--- Data block ---

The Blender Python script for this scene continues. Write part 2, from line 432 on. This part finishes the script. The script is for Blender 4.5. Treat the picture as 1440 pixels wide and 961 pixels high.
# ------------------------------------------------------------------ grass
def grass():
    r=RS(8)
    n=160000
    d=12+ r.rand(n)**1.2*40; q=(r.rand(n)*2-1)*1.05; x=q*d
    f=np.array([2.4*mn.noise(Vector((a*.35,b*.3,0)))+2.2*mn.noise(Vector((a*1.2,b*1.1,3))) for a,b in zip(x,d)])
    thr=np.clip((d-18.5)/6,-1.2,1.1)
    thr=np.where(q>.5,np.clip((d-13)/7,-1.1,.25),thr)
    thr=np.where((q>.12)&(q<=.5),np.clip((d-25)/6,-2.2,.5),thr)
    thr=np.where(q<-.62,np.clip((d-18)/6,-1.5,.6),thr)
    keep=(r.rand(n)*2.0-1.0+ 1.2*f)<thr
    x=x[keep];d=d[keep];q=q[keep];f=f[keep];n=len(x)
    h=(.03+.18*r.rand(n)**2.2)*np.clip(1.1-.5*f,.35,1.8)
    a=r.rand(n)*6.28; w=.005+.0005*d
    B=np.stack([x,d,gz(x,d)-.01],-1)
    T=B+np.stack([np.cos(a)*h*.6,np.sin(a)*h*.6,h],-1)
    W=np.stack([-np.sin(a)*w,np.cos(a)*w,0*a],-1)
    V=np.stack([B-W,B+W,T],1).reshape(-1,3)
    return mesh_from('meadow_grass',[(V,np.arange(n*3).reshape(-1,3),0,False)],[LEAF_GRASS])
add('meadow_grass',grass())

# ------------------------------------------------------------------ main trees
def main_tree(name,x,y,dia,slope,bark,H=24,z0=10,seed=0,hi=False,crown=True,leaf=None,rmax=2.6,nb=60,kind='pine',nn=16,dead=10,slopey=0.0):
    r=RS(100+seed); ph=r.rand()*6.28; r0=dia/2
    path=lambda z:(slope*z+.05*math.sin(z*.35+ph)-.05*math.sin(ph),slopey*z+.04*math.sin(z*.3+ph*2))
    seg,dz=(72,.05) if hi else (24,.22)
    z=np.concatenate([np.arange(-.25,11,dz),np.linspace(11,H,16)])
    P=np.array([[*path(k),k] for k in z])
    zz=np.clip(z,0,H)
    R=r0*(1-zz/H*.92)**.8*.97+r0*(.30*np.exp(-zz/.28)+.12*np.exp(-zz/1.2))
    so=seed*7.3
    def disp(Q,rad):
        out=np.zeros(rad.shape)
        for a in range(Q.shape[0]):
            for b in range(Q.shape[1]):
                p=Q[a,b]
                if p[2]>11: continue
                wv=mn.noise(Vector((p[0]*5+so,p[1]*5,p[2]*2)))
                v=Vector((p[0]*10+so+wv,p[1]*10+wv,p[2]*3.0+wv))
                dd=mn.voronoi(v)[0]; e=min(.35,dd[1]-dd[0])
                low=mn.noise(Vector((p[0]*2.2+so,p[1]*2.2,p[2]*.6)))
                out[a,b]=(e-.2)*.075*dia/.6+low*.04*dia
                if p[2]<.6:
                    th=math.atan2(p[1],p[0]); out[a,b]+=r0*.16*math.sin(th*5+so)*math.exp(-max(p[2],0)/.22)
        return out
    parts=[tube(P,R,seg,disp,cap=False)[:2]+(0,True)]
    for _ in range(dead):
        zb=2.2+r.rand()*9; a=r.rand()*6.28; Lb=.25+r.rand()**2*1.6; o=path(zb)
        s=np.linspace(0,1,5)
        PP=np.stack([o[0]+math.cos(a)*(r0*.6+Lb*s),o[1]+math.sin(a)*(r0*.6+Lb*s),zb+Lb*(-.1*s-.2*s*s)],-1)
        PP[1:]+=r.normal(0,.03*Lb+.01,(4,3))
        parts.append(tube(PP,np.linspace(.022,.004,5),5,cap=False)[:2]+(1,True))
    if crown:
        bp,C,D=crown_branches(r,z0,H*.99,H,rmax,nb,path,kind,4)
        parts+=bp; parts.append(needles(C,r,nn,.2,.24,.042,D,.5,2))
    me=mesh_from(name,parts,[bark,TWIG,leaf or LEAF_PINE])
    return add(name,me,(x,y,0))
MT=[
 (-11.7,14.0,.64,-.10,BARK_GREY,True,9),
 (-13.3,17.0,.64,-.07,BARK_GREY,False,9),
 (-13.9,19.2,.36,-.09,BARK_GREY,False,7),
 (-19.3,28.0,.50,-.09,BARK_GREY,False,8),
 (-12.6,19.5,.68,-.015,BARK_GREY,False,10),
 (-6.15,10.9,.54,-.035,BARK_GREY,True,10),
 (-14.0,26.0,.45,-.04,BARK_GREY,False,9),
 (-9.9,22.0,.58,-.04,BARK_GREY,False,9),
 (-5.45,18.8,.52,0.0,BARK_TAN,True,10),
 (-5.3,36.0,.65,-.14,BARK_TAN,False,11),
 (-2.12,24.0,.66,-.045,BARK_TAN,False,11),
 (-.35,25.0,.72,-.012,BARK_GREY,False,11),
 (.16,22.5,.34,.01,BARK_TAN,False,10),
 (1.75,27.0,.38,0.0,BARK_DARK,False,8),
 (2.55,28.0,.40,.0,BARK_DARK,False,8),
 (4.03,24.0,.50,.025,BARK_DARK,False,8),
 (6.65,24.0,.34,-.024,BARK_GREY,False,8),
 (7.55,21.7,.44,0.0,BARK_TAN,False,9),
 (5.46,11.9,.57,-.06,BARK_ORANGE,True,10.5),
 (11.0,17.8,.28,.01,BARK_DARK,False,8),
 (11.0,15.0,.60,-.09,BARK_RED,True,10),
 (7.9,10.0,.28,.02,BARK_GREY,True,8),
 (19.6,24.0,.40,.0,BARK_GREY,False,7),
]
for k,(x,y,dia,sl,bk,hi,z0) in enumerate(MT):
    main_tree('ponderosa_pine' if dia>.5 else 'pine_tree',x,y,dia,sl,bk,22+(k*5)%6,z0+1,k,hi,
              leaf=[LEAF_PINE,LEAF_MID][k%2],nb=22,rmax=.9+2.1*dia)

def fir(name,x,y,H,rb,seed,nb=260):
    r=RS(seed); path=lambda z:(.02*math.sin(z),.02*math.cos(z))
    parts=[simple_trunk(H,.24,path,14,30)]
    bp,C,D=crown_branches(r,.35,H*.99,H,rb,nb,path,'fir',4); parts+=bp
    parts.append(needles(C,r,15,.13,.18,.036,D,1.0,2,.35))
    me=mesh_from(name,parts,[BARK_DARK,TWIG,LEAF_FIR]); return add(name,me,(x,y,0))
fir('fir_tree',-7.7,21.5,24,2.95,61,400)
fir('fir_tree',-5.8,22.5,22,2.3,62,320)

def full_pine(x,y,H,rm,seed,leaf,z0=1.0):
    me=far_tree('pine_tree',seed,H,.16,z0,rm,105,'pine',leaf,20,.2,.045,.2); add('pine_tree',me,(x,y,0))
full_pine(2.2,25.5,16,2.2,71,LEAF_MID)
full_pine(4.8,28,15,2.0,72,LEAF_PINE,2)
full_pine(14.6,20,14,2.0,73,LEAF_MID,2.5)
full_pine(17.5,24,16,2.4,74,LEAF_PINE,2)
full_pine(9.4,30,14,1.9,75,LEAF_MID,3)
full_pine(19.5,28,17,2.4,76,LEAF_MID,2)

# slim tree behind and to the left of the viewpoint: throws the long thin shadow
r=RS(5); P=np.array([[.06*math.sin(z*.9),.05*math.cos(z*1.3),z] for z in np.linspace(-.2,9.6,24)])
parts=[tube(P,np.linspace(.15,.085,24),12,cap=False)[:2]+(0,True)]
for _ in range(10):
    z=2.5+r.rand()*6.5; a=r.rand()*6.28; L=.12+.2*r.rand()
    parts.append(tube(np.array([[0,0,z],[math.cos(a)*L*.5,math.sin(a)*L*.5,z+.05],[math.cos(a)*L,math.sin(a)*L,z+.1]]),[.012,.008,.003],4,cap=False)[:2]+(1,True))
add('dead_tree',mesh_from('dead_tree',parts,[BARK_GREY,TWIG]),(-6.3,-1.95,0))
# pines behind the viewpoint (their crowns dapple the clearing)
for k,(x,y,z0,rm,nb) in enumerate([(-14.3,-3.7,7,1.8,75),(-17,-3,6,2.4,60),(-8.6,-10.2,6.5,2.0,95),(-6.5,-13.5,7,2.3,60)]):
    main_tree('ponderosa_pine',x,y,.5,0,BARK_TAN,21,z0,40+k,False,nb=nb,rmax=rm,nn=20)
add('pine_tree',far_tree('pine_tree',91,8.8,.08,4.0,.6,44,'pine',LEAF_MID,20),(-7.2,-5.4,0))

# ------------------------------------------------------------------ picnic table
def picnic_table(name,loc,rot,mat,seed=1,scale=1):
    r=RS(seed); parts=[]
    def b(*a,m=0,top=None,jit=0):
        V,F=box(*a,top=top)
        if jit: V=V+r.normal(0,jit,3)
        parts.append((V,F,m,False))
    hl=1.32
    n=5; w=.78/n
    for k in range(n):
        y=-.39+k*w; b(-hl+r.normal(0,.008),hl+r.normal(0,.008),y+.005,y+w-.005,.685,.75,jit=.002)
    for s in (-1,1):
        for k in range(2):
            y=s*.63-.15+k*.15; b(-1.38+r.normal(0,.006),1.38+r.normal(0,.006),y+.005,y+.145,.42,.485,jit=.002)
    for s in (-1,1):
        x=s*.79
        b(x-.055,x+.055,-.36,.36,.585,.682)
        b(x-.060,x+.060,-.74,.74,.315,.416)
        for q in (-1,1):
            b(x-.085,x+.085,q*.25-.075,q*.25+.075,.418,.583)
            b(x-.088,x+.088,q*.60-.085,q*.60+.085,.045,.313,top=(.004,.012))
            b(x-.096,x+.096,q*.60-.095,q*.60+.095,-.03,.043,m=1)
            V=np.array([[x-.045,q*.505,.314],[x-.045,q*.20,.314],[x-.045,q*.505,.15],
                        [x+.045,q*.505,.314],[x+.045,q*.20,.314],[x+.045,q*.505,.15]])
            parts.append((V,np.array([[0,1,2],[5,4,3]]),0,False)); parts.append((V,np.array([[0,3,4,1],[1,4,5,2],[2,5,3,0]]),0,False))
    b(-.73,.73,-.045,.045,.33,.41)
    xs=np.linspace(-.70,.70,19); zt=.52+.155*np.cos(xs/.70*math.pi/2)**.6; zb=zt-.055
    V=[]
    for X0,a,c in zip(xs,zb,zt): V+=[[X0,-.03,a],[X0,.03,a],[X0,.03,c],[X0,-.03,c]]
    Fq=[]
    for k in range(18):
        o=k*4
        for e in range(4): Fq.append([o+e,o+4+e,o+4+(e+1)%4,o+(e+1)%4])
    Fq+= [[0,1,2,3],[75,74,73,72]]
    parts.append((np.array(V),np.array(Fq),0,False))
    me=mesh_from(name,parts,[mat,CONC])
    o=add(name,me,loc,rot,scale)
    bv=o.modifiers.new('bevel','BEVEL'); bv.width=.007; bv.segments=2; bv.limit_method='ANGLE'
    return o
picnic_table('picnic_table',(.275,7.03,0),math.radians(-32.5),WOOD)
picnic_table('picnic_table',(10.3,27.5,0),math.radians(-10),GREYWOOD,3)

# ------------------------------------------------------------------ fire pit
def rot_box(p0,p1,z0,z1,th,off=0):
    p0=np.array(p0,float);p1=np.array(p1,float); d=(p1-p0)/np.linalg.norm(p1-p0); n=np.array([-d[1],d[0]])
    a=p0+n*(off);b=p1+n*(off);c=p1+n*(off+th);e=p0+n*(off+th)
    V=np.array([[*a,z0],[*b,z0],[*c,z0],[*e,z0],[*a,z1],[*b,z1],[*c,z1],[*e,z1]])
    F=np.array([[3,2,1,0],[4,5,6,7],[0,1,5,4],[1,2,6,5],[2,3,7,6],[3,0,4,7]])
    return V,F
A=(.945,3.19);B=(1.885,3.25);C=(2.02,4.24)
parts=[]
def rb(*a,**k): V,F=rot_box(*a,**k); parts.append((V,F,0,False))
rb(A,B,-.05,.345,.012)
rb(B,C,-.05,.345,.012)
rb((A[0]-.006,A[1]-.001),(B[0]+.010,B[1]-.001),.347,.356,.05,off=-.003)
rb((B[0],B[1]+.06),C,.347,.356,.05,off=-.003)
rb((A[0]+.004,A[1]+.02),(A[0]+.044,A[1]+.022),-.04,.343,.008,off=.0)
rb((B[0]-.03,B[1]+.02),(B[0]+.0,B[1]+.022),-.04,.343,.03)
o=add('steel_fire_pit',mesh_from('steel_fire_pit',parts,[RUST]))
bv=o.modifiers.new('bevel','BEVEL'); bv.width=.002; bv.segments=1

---

What needs to be done — Reproduce verbatim only this range: the first line of the material through the line that contains "add('meadow_grass',grass())", inclusive.

Result —
The Blender Python script for this scene continues. Write part 2, from line 432 on. This part finishes the script. The script is for Blender 4.5. Treat the picture as 1440 pixels wide and 961 pixels high.
# ------------------------------------------------------------------ grass
def grass():
    r=RS(8)
    n=160000
    d=12+ r.rand(n)**1.2*40; q=(r.rand(n)*2-1)*1.05; x=q*d
    f=np.array([2.4*mn.noise(Vector((a*.35,b*.3,0)))+2.2*mn.noise(Vector((a*1.2,b*1.1,3))) for a,b in zip(x,d)])
    thr=np.clip((d-18.5)/6,-1.2,1.1)
    thr=np.where(q>.5,np.clip((d-13)/7,-1.1,.25),thr)
    thr=np.where((q>.12)&(q<=.5),np.clip((d-25)/6,-2.2,.5),thr)
    thr=np.where(q<-.62,np.clip((d-18)/6,-1.5,.6),thr)
    keep=(r.rand(n)*2.0-1.0+ 1.2*f)<thr
    x=x[keep];d=d[keep];q=q[keep];f=f[keep];n=len(x)
    h=(.03+.18*r.rand(n)**2.2)*np.clip(1.1-.5*f,.35,1.8)
    a=r.rand(n)*6.28; w=.005+.0005*d
    B=np.stack([x,d,gz(x,d)-.01],-1)
    T=B+np.stack([np.cos(a)*h*.6,np.sin(a)*h*.6,h],-1)
    W=np.stack([-np.sin(a)*w,np.cos(a)*w,0*a],-1)
    V=np.stack([B-W,B+W,T],1).reshape(-1,3)
    return mesh_from('meadow_grass',[(V,np.arange(n*3).reshape(-1,3),0,False)],[LEAF_GRASS])
add('meadow_grass',grass())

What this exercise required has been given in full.